I wanted to talk to you a little bit today about practice! Practicing on a skateboard is a kind of funny thing. It’s not like you go to practice and your coach tells you to run a lap. You kind of have to run things on your own and that means when you are first starting out skateboarding you need to know what to do. So I want to tell you some things that I did when I was first starting out that helped me practice, that helped me progress and that helps me to continue to progress every single day.

So the biggest thing I think personally is skating as much as possible. Skating every single day. Even if you aren’t planning on skating that day, let’s just say you’re going to school, bring your board with you. Just skate down to the school, grab your board, hold your board, have it there and just get really familiar with it. The more you are with your board the more familiar you’ll get and riding it back and forth will get you to the point where you really know it.
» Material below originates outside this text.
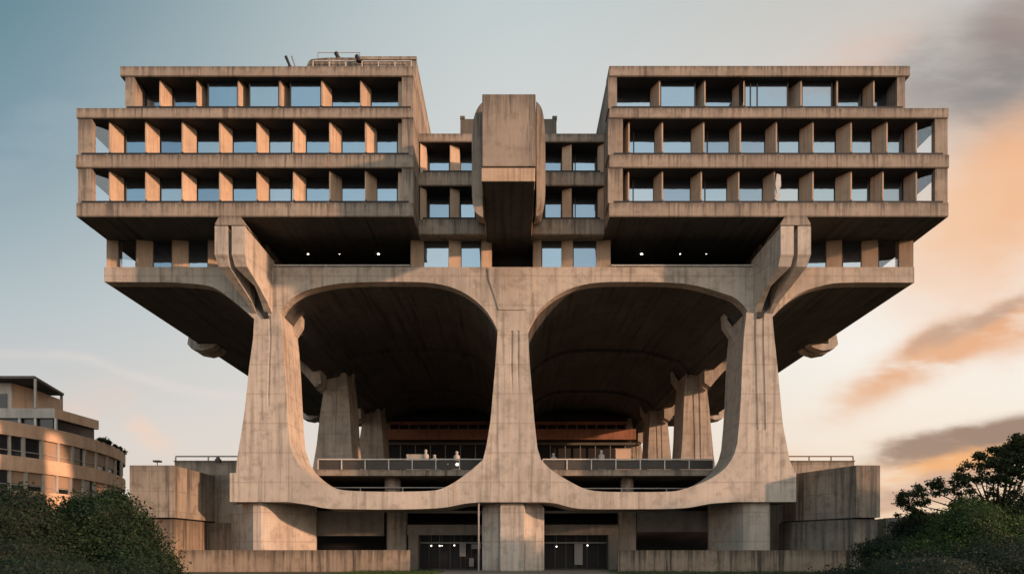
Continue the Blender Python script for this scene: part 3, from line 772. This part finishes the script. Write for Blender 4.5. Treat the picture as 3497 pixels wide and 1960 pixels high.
# floodlights on the bastions
mb = MB(); c = (X(548, 8.6), 8.6, Z(1161, 8.6)); mb.box(c[0]-.22, c[0]+.22, 8.5, 8.8, c[2], c[2]+.22); mb.xz([(c[0]-.16, c[2]+.22), (c[0]+.16, c[2]+.22), (c[0]+.06, c[2]+.42), (c[0]-.06, c[2]+.42)], 8.52, 8.78)
tag(mesh_obj('floodlight', mb, M['frame']), 'small dark floodlight on the left parapet under the handrail', 'floodlight')
mb = MB(); c = (X(396, 1.5), 1.5, Z(1169, 1.5)); mb.tube((c[0], 1.5, c[2]-.1), (c[0], 1.5, c[2]+.2), .03); mb.box(c[0]-.25, c[0]+.25, 1.3, 1.7, c[2]+.2, c[2]+.33)
tag(mesh_obj('floodlight', mb, M['frame']), 'flat grey lamp head standing on the top of the left bastion', 'floodlight')

# ------------------------------------------------------------------ bastions and retaining walls
BL = thing('concrete_bastion', 'boxy stained concrete bastion left of the left column, behind the round bush', 'bastion', (X(400, 1), 3, 0), 'concrete bastions either side')
mb = MB()
zt, zb = Z(1170, .9), Z(1301, .9)
mb.xy([(X(326, .9), .9), (X(438, .9), .9), (X(536, 8), 8), (X(536, 8), 9.5), (X(326, .9), 9.5)], zb, zt); mesh_obj('upper_volume', mb, M['wall'], BL)
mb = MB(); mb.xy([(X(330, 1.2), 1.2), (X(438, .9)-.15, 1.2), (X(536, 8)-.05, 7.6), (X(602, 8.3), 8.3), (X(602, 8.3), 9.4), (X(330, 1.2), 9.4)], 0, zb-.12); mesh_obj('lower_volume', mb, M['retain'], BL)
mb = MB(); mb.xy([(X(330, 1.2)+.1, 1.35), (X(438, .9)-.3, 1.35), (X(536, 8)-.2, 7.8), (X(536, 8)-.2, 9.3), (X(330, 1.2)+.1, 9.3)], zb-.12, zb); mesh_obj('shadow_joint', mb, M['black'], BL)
mb = MB(); mb.box(X(536, 8)+.01, X(592, 8), 8.4, 8.9, 0, DZb-.0); mesh_obj('side_wall', mb, M['wall'], BL)
BR = thing('concrete_bastion', 'boxy dark concrete bastion right of the right column, above the grass bank', 'bastion', (X(2150, 1), 3, 0), 'concrete bastions either side')
mb = MB()
mb.xy([(X(2002, 6.5), 6.5), (X(2154, .9), .9), (X(2214, .9), .9), (X(2214, .9), 9.5), (X(2002, 6.5), 9.5)], zb, zt); mesh_obj('upper_volume', mb, M['wall'], BR)
mb = MB(); mb.xy([(X(1985, 7), 7), (X(2150, .9), 1.15), (X(2210, 1), 1.15), (X(2210, 1), 9.4), (X(1985, 7), 9.4)], 0, zb-.12); mesh_obj('lower_volume', mb, M['wall'], BR)
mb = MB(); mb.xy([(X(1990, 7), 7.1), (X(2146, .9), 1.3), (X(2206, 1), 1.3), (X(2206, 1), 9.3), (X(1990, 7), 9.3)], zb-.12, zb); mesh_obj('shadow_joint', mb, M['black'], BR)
# low retaining walls
def rwall(pts, h, th, lab, mat='retain'):
    t = MB()
    for (a, b), (c, d) in zip(pts, pts[1:]):
        t.prism([(a, b, 0), (c, d, 0), (c, d, h), (a, b, h)], [(a, b+th, 0), (c, d+th, 0), (c, d+th, h), (a, b+th, h)])
    o = mesh_obj('retaining_wall', t, M[mat]); tag(o, lab, 'wall', 'low retaining walls in front'); return o
rwall([(-30, 1.2), (-24, 2.0), (-16, 2.6), (-11, 3.0), (X(1030, 3.2), 3.3)], EYE+.004, .35, 'low brown streaked retaining wall left of the central pedestal')
rwall([(X(1556, 3.2), 3.3), (12, 3.0), (18, 2.4), (24, 1.6), (34, .4)], EYE-.004, .35, 'low dark streaked retaining wall right of the central pedestal')
# bank wall at the right
mb = MB(); mb.prism([(X(1990, 2), 2.8, 0), (34, -.6, 0), (34, -.6, 4.35), (X(2154, .9), .4, 3.75), (X(1990, 2), 2.8, 3.6)],
                    [(X(1990, 2), 3.2, 0), (34, -.2, 0), (34, -.2, 4.35), (X(2154, .9), .8, 3.75), (X(1990, 2), 3.2, 3.6)])
mb2 = MB(); mb2.prism([(X(2225, .5), .3, 0), (44, -3, 0), (44, -3, 4.9), (X(2225, .5), .3, 4.0)], [(X(2225, .5), .7, 0), (44, -2.6, 0), (44, -2.6, 4.9), (X(2225, .5), .7, 4.0)])
tag(mesh_obj('bank_wall', mb2, M['darkconc']), 'dark wall rising behind the shrubs right of the right bastion', 'wall')

# ------------------------------------------------------------------ neighbouring curved office building
NBL = thing('office_building', 'curved orange banded office building with stepped roof terraces at the far left', 'building', (-54, 30, 0))
CP = [(-60, 3), (-56, 9), (-53, 13.5), (-50.8, 17.8), (-49.2, 22.5), (-48.7, 27.5), (-49.3, 33.5), (-51.2, 40), (-54.5, 46), (-60, 50)]
CS = catmull(CP, 8)
def pxof(p): return VX + p[0]*F/(DIST+p[1])
def cpt(px):
    for a, b in zip(CS, CS[1:]):
        pa, pb = pxof(a), pxof(b)
        if pa <= px <= pb: t = (px-pa)/(pb-pa); return (a[0]+(b[0]-a[0])*t, a[1]+(b[1]-a[1])*t)
    return CS[-1]
def offs(path, d):
    out = []
    for i, p in enumerate(path):
        a = path[max(0, i-1)]; b = path[min(len(path)-1, i+1)]
        dx, dy = b[0]-a[0], b[1]-a[1]; L = math.hypot(dx, dy); out.append((p[0]-dy/L*d*1.0, p[1]+dx/L*d))
    return out
def cband(z0, z1, din, dout, mat, name):
    o, i_ = offs(CS, -dout), offs(CS, din)
    mb = MB(); n = len(CS)
    for a in range(n-1):
        mb.prism([(*o[a], z0), (*o[a+1], z0), (*i_[a+1], z0), (*i_[a], z0)], [(*o[a], z1), (*o[a+1], z1), (*i_[a+1], z1), (*i_[a], z1)])
    return mesh_obj(name, mb, M[mat], NBL)
zN = [12.9+EYE, 11.5+EYE, 9.5+EYE, 8.0+EYE, 6.1+EYE]
cband(zN[1], zN[0], .5, 0.05, 'orange', 'parapet_band')
cband(zN[3], zN[2], .5, 0.05, 'orange', 'floor_band')
cband(0, zN[4], .5, 0.0, 'orange', 'lower_wall')
mb = MB(); o = offs(CS, .9); mb.xy([(p[0], p[1]) for p in o] + [(-75, 50), (-75, 3)], 0, zN[0]-.3); mesh_obj('core', mb, M['black'], NBL)
def nwin(pa, pb, z0, z1, mode):
    a, b = cpt(pa), cpt(pb)
    dx, dy = b[0]-a[0], b[1]-a[1]; L = math.hypot(dx, dy); nx, ny = -dy/L, dx/L
    def slab(u0, u1, za, zb, d0, d1, mat, name, par):
        f = lambda u, d, z: (a[0]+dx*u+nx*d, a[1]+dy*u+ny*d, z)
        mb = MB(); mb.prism([f(u0, d0, za), f(u1, d0, za), f(u1, d0, zb), f(u0, d0, zb)], [f(u0, d1, za), f(u1, d1, za), f(u1, d1, zb), f(u0, d1, zb)])
        return mesh_obj(name, mb, M[mat], par)
    w = slab(.08, .92, z0, z1, .28, .34, 'dglass', 'window', NBL)
    slab(-.07, .07, z0+.002, z1-.002, .02, .4, 'palewall', 'mullion', NBL)
    if mode == 1: slab(.09, .91, z0+.05+(z1-z0)*.3, z1-.04, .22, .27, 'blind', 'blind', w)
    if mode == 2: slab(.09, .91, z0+.05, z1-.04, .22, .27, 'blind', 'blind', w)
    slab(.08, .92, z0+(z1-z0)*.26, z0+(z1-z0)*.26+.07, .12, .2, 'palewall', 'transom', w)
row1 = [-12, 26, 61, 107, 148, 185, 216, 244, 272, 293, 306, 318]
for i, (a, b) in enumerate(zip(row1, row1[1:])): nwin(a, b, zN[2], zN[1], [0, 0, 0, 2, 2, 0, 2, 1, 1, 0, 0][i % 11])
row2 = [-16, 26, 67, 111, 145, 180, 212, 240, 268, 292, 310]
for i, (a, b) in enumerate(zip(row2, row2[1:])): nwin(a, b, zN[4], zN[3], [0, 1, 1, 2, 1, 2, 0, 2, 1, 2][i % 10])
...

There is a very specific way that I tell people to practice because it’s just very very effective. As some of you know from Skateboarding Made Simple Volume 1 the tricks are laid out in a very exact sequence:

1) How to ride (not a trick but essential)

2) Ollie

3) Frontside 180

4) Backside 180

5) Pop Shuv

6) Front Shuv

7) Healflip

8) Kickflip

What most people do is they start out skating and they watch someone else skate and they think that “Wow! That kickflip was amazing! I want to learn how to kickflip.” Then they get on their board and they try kickflips over and over and over with no luck. They then think that skateboarding is the hardest thing in the world and they quit, thinking that they aren’t “naturally talented” enough to skateboard. But that’s not actually it, they were just practicing incorrectly. Fixing it means that you need to start with the list in the correct order as shown above.

Once you have learned each of these one by one I suggest doing each of these above tricks at least five times a day when you are practicing and the order is very specific because it goes from easiest to hardest. This is the way to progress fast! I start with doing a bunch of ollies first and then progress through the tricks one at a time in a ladder. I do this because it gets your basics down really really well. If you do this every time you skate you’ll see really good progress on the more advanced tricks.

Remember that doing these tricks in order means that you can learn the next trick in sequence more easily and you will make moves faster. Spend more time learning the right way and you will get those tricks down in no time!

Thanks to all of you for everything and all the support!